If I am being honest the 1st time I saw her was still very fresh to me leaving so our attitudes were the same, the 2nd time I saw her we had a bit of time apart and the meeting was better but nothing great.
Personal update: I'm about to finish reading Man Are from Mars, Woman are from Venus. I have two books ready to be read as well "Without Saying A Word Master the Science of Body Language.." and "How to be a 3% Man" which I already have on audio book and have listened to a couple of times. I've also got off Adderall which I had been taking since 2016 and I realize that I had just been taking since I liked that it suppressed my appetite, but I've known for a while that I needed to get off for many reasons. One of which I felt like a fraud since I haven't had to go through the pains of dieting like a regular person but have had the benefits. I'm still studying for the GMAT and working out. I've been out plenty and as far as day to day goes some are easier than others. I don't go through her social media and I try to only check my own at night.

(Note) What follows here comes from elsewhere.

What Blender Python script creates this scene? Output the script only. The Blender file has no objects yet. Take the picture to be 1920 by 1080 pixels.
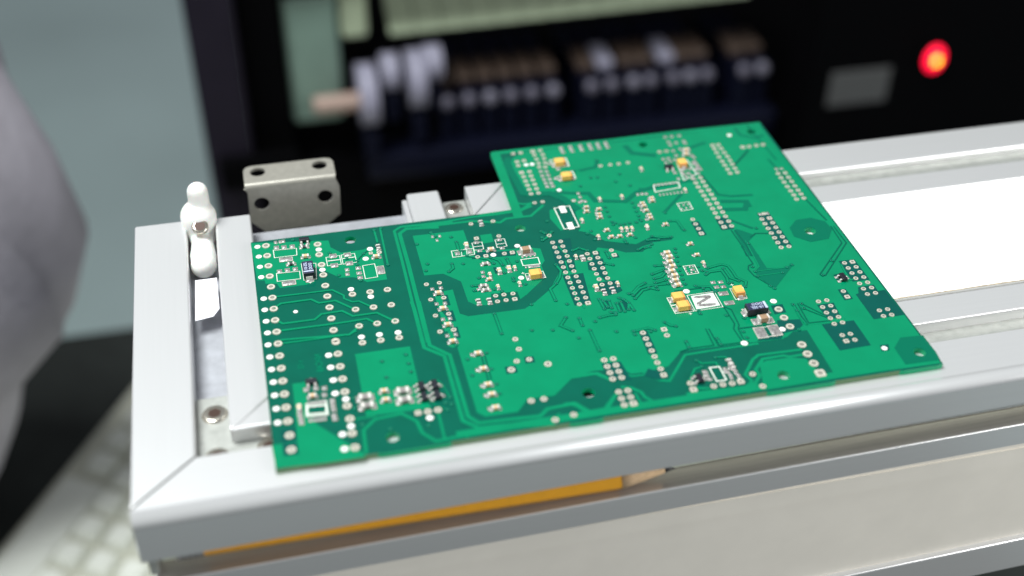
import bpy, bmesh, math, random
from mathutils import Vector, Matrix
from mathutils.geometry import tessellate_polygon
random.seed(7)
S = bpy.context.scene
S.unit_settings.scale_length = 0.01          # one unit is one centimetre
S.render.engine = 'CYCLES'
S.render.resolution_x, S.render.resolution_y = 1920, 1080
C = S.collection
FLAT = set()
PI = math.pi
R = math.radians

# ------------------------------------------------------------------ camera, world, lamps, exposure
cd = bpy.data.cameras.new('camera'); cam = bpy.data.objects.new('camera', cd); C.objects.link(cam)
cam.matrix_world = Matrix([[0.9742843, 0.1329098, -0.1819481, 0.75975], [-0.2251657, 0.6043926, -0.7642054, -21.41124], [0.0083976, 0.7855218, 0.618777, 21.95554], [0, 0, 0, 1]])
cd.lens = 43.132; cd.sensor_width = 36.0; cd.clip_start = 0.5; cd.clip_end = 2000
cd.dof.use_dof = True; cd.dof.focus_distance = 35.9; cd.dof.aperture_fstop = (43.132 / 1000) / 0.86; cd.dof.aperture_blades = 0
S.camera = cam
w = bpy.data.worlds.new('World'); S.world = w; w.use_nodes = True
w.node_tree.nodes['Background'].inputs[0].default_value = (0.90, 0.95, 1.0, 1)
w.node_tree.nodes['Background'].inputs[1].default_value = 0.26
def area(name, loc, target, sx, sy, power, col):
    l = bpy.data.lights.new(name, 'AREA'); l.shape = 'RECTANGLE'; l.size = sx; l.size_y = sy; l.energy = power; l.color = col
    o = bpy.data.objects.new(name, l); C.objects.link(o); o.location = loc
    o.rotation_euler = (Vector(target) - Vector(loc)).to_track_quat('-Z', 'Y').to_euler()
    return o
area('ceiling_and_fill_light', (-30, 16, 92), (6, 5, 0), 60, 40, 160000, (0.96, 1.0, 0.99))  # ceiling panel overhead
area('ceiling_and_fill_light', (66, -42, 30), (14, 0, -2), 40, 26, 31000, (1.0, 1.0, 0.97))  # unseen low fill lamp, added to brighten the bar fronts from the right
S.view_settings.view_transform = 'Standard'; S.view_settings.look = 'None'; S.view_settings.exposure = 0; S.view_settings.gamma = 1

# ------------------------------------------------------------------ helpers
def tag(o, label=None, cat=None, group=None, kind=None):
    if label: o['label'] = label
    if cat: o['category'] = cat
    if group: o['group'] = group
    if kind: o['kind'] = kind
    return o
def empty(name, loc=(0, 0, 0)):
    o = bpy.data.objects.new(name, None); o.empty_display_size = 0.5; o.location = loc; C.objects.link(o); return o
def link(name, me, parent=None, loc=(0, 0, 0), rz=0):
    o = bpy.data.objects.new(name, me); C.objects.link(o); o.parent = parent; o.location = loc
    if rz: o.rotation_euler = (0, 0, rz)
    return o
def mesh(name, bm, mats, smooth=False):
    me = bpy.data.meshes.new(name); bmesh.ops.recalc_face_normals(bm, faces=bm.faces[:]) if id(bm) not in FLAT else FLAT.discard(id(bm))
    bm.to_mesh(me); bm.free()
    for m in (mats if isinstance(mats, (list, tuple)) else [mats]): me.materials.append(m)
    if smooth:
        for p in me.polygons: p.use_smooth = True
    return me
def obj(name, bm, mats, parent=None, smooth=False, loc=(0, 0, 0), rz=0): return link(name, mesh(name, bm, mats, smooth), parent, loc, rz)
def box(bm, x0, x1, y0, y1, z0, z1, mi=0, bev=0, seg=2):
    vs = [bm.verts.new(p) for p in [(x0,y0,z0),(x1,y0,z0),(x1,y1,z0),(x0,y1,z0),(x0,y0,z1),(x1,y0,z1),(x1,y1,z1),(x0,y1,z1)]]
    fs = [bm.faces.new([vs[i] for i in q]) for q in [(3,2,1,0),(4,5,6,7),(0,1,5,4),(1,2,6,5),(2,3,7,6),(3,0,4,7)]]
    for f in fs: f.material_index = mi
    if bev:
        es = list({e for f in fs for e in f.edges})
        r = bmesh.ops.bevel(bm, geom=es, offset=bev, segments=seg, profile=0.5, affect='EDGES')
        for f in r['faces']: f.material_index = mi
    return vs
def prism(bm, pts, z0, z1, mi=0, bev=0, seg=3, zf=None):
    """closed footprint pts (x, y) between two heights; zf(x) adds a slope"""
    zf = zf or (lambda x: 0)
    n = len(pts)
    a = [bm.verts.new((p[0], p[1], z0 + zf(p[0]))) for p in pts]; b = [bm.verts.new((p[0], p[1], z1 + zf(p[0]))) for p in pts]
    fs = [bm.faces.new(a[::-1]), bm.faces.new(b)] + [bm.faces.new([a[i], a[(i+1) % n], b[(i+1) % n], b[i]]) for i in range(n)]
    for f in fs: f.material_index = mi
    if bev:
        es = [e for e in fs[1].edges] + [e for e in bm.edges if (e.verts[0] in a and e.verts[1] in b) or (e.verts[1] in a and e.verts[0] in b)]
        bmesh.ops.bevel(bm, geom=es, offset=bev, segments=seg, profile=0.5, affect='EDGES')
def lathe(bm, prof, n=24, axis='z', mi=0, c=(0, 0, 0)):
    rings = []
    for r, h in prof:
        ring = []
        for k in range(n):
            a = 2*PI*k/n; p = (r*math.cos(a), r*math.sin(a), h)
            if axis == 'x': p = (h, p[0], p[1])
            if axis == 'y': p = (p[0], h, p[1])
            ring.append(bm.verts.new((p[0]+c[0], p[1]+c[1], p[2]+c[2])))
        rings.append(ring)
    for i in range(len(rings)-1):
        for k in range(n):
            f = bm.faces.new([rings[i][k], rings[i][(k+1) % n], rings[i+1][(k+1) % n], rings[i+1][k]]); f.material_index = mi
    for ring in (rings[0], rings[-1]):
        f = bm.faces.new(ring); f.material_index = mi
def circ(x, y, r, n=24, ph=0): return [(x + r*math.cos(2*PI*k/n+ph), y + r*math.sin(2*PI*k/n+ph)) for k in range(n)]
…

Q1: I haven't spoke to my DBing coach since I moved out. I called this morning to schedule my next appointment for this weekend. The question I'm wanting to ask him is if it's okay to contact her or just wait for her to contact me next? We're set to meet the Monday after Thanksgiving but I want to ask how her and my stepson are doing. Does anyone have any advice for me on this one?
I'll wrap it up by saying, I've enjoyed not arguing and I know for a fact that I can attract another great women in my life and take the lessons learned here with me. But I still would like to work this out if there is a possibility. I don't have a scarce mentality and I hate how insecure I came off to her towards the end. But I also hate how I drove such an awesome and loving girl away.